WRITTEN PROBLEM: Give back the lines exactly, from the first one to the line with "unit('curved_brick_rack',mb,'curved brick wine", both ends included.

══ SOURCE MATERIAL

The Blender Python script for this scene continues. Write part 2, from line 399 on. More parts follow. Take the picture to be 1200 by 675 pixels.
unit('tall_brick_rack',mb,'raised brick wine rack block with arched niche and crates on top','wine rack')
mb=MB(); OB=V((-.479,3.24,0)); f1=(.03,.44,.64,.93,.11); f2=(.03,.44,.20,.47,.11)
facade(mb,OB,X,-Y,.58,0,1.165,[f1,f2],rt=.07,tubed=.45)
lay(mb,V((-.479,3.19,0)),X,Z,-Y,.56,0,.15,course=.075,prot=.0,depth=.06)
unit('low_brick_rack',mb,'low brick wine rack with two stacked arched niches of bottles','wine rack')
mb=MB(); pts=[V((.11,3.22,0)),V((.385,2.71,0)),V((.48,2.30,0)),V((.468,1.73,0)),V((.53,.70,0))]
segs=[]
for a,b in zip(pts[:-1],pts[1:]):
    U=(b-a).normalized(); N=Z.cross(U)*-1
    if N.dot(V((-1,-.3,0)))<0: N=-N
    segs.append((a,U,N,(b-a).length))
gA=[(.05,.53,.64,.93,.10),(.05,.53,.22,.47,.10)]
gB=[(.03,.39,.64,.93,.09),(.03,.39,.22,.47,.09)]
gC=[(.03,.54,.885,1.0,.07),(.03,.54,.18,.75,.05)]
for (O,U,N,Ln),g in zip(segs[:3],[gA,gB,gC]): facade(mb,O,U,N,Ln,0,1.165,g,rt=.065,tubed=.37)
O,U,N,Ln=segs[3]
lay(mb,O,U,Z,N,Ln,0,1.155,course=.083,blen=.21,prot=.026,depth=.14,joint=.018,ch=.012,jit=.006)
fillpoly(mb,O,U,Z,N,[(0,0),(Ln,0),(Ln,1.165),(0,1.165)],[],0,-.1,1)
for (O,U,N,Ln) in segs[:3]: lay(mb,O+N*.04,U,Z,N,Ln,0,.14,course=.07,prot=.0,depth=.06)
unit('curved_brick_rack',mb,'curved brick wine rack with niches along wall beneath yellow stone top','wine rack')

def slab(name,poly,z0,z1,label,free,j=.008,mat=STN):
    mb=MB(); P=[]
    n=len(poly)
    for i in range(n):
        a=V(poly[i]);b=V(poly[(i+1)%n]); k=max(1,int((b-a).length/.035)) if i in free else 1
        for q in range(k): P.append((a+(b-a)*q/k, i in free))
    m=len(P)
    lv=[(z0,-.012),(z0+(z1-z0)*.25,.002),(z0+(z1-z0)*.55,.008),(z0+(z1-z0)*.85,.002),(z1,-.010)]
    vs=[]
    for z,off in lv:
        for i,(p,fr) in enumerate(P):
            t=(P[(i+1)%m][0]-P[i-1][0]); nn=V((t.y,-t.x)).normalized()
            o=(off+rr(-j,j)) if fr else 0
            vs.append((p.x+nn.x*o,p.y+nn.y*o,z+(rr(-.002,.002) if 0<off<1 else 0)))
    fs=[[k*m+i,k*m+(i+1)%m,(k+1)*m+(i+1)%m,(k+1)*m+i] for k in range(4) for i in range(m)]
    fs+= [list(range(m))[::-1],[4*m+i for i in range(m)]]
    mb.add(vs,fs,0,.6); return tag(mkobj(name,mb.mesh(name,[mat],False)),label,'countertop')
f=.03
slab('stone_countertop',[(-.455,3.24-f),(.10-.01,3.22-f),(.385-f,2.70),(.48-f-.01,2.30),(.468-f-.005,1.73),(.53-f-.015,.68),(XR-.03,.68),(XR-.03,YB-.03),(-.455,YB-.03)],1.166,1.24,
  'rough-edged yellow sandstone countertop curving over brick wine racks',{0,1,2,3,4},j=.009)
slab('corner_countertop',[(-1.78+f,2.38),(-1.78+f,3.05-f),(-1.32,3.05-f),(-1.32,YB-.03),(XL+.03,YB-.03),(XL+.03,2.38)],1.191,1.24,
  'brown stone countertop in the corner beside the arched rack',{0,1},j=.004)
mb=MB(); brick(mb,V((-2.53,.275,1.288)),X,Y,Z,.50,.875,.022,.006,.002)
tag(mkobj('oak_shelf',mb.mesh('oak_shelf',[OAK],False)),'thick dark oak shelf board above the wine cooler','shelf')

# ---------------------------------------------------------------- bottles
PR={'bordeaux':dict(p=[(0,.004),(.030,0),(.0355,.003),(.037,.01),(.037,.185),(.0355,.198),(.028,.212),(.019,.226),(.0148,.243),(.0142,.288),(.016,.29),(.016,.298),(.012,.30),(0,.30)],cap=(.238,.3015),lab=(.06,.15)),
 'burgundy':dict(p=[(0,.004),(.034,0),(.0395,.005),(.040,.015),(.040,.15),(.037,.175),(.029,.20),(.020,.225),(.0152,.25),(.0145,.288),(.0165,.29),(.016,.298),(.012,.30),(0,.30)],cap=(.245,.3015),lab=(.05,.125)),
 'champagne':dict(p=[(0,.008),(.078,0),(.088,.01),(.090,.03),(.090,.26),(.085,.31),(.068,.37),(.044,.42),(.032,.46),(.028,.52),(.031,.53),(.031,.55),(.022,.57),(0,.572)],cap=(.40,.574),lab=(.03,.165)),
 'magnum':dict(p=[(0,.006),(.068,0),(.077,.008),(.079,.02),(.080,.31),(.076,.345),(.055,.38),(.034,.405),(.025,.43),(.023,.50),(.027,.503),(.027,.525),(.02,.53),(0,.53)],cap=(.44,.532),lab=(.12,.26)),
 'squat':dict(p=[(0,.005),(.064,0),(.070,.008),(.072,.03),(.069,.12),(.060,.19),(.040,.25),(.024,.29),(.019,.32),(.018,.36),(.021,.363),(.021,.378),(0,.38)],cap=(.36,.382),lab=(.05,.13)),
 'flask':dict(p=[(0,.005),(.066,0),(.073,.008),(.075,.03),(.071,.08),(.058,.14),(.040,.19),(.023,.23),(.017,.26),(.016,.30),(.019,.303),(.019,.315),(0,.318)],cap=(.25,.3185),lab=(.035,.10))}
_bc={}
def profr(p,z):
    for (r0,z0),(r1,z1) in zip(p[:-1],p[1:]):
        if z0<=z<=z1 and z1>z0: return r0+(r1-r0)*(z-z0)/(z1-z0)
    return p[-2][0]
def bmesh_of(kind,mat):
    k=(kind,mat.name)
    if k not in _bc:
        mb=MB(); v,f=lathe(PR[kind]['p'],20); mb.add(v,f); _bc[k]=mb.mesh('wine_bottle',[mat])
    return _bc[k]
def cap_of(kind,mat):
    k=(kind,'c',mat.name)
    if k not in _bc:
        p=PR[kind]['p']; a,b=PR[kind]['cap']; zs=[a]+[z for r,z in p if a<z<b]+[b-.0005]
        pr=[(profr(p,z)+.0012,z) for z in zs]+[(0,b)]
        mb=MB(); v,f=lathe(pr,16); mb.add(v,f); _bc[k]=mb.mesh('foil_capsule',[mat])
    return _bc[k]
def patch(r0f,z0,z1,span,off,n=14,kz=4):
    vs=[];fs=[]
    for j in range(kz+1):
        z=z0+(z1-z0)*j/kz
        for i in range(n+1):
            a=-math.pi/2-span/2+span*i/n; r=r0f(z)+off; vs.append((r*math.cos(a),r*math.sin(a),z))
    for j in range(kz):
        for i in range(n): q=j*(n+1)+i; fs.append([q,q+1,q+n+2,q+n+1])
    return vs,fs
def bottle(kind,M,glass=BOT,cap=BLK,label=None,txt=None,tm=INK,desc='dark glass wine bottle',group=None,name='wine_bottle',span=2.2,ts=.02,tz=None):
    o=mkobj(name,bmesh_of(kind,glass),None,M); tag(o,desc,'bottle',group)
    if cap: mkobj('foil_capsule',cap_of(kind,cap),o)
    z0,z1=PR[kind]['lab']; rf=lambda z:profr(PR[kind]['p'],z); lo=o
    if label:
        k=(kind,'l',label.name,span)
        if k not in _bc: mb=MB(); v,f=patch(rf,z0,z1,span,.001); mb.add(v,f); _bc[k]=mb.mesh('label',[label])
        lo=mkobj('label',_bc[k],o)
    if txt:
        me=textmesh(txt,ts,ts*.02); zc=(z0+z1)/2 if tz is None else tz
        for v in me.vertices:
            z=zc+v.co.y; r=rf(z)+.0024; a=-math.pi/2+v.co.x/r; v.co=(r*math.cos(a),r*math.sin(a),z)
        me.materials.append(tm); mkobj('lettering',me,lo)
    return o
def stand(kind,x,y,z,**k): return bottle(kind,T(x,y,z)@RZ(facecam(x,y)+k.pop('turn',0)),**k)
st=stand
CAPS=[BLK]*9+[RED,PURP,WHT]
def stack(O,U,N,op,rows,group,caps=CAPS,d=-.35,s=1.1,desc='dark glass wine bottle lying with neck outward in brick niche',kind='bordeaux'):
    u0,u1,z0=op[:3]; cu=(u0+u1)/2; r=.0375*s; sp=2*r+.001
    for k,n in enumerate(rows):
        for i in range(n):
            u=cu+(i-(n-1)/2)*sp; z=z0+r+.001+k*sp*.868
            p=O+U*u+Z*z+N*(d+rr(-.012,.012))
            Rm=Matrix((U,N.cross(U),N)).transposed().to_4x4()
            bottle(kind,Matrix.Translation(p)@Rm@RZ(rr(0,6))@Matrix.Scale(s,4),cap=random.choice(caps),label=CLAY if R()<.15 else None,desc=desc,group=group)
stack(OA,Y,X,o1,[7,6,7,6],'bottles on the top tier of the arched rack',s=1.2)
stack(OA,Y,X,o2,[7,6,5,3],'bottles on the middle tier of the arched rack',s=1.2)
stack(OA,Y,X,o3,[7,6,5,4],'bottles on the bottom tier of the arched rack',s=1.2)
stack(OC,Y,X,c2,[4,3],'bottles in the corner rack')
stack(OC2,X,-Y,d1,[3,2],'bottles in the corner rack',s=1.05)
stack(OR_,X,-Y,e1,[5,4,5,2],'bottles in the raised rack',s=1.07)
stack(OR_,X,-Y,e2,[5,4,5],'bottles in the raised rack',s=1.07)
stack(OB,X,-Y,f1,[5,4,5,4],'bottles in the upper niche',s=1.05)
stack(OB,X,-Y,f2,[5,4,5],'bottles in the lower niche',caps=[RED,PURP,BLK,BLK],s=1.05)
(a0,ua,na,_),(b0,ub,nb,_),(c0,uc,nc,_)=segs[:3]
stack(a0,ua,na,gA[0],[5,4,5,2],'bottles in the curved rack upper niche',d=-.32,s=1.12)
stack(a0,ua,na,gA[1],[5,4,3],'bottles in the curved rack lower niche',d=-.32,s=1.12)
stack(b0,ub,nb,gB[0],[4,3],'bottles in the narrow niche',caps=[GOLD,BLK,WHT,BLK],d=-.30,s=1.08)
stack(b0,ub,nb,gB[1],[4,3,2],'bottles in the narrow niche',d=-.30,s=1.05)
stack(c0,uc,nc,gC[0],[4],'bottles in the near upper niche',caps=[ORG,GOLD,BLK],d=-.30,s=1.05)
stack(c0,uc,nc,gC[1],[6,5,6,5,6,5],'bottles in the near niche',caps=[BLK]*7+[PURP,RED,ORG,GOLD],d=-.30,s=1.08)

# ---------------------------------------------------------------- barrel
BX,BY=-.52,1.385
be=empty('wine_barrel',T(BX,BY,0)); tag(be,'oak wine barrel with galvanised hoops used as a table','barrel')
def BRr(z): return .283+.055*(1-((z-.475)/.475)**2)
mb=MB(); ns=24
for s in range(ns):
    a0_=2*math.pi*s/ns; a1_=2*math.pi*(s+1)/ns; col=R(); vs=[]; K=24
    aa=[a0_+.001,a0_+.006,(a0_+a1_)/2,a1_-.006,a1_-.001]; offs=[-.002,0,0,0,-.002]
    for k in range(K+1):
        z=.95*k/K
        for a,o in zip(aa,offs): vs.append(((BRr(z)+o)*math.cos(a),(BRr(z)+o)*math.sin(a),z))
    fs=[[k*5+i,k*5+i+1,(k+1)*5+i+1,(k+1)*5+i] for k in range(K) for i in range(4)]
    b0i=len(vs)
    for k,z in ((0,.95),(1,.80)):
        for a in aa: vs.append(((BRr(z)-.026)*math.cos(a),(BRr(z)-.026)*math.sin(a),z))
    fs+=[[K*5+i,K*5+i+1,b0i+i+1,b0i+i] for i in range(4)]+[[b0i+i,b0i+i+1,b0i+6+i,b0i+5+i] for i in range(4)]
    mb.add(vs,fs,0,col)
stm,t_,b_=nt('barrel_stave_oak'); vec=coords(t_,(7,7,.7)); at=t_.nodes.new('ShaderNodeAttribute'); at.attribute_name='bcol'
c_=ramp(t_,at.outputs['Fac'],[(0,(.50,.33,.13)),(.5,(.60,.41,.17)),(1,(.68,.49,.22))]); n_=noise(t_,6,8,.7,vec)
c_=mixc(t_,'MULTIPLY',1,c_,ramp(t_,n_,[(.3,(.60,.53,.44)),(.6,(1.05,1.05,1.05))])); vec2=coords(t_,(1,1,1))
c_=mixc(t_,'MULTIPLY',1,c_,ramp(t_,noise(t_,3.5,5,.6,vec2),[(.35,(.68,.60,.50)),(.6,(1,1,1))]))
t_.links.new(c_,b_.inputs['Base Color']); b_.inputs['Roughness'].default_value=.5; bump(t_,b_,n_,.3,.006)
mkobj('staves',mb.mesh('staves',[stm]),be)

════

WRITTEN SOLUTION:
The Blender Python script for this scene continues. Write part 2, from line 399 on. More parts follow. Take the picture to be 1200 by 675 pixels.
unit('tall_brick_rack',mb,'raised brick wine rack block with arched niche and crates on top','wine rack')
mb=MB(); OB=V((-.479,3.24,0)); f1=(.03,.44,.64,.93,.11); f2=(.03,.44,.20,.47,.11)
facade(mb,OB,X,-Y,.58,0,1.165,[f1,f2],rt=.07,tubed=.45)
lay(mb,V((-.479,3.19,0)),X,Z,-Y,.56,0,.15,course=.075,prot=.0,depth=.06)
unit('low_brick_rack',mb,'low brick wine rack with two stacked arched niches of bottles','wine rack')
mb=MB(); pts=[V((.11,3.22,0)),V((.385,2.71,0)),V((.48,2.30,0)),V((.468,1.73,0)),V((.53,.70,0))]
segs=[]
for a,b in zip(pts[:-1],pts[1:]):
    U=(b-a).normalized(); N=Z.cross(U)*-1
    if N.dot(V((-1,-.3,0)))<0: N=-N
    segs.append((a,U,N,(b-a).length))
gA=[(.05,.53,.64,.93,.10),(.05,.53,.22,.47,.10)]
gB=[(.03,.39,.64,.93,.09),(.03,.39,.22,.47,.09)]
gC=[(.03,.54,.885,1.0,.07),(.03,.54,.18,.75,.05)]
for (O,U,N,Ln),g in zip(segs[:3],[gA,gB,gC]): facade(mb,O,U,N,Ln,0,1.165,g,rt=.065,tubed=.37)
O,U,N,Ln=segs[3]
lay(mb,O,U,Z,N,Ln,0,1.155,course=.083,blen=.21,prot=.026,depth=.14,joint=.018,ch=.012,jit=.006)
fillpoly(mb,O,U,Z,N,[(0,0),(Ln,0),(Ln,1.165),(0,1.165)],[],0,-.1,1)
for (O,U,N,Ln) in segs[:3]: lay(mb,O+N*.04,U,Z,N,Ln,0,.14,course=.07,prot=.0,depth=.06)
unit('curved_brick_rack',mb,'curved brick wine rack with niches along wall beneath yellow stone top','wine rack')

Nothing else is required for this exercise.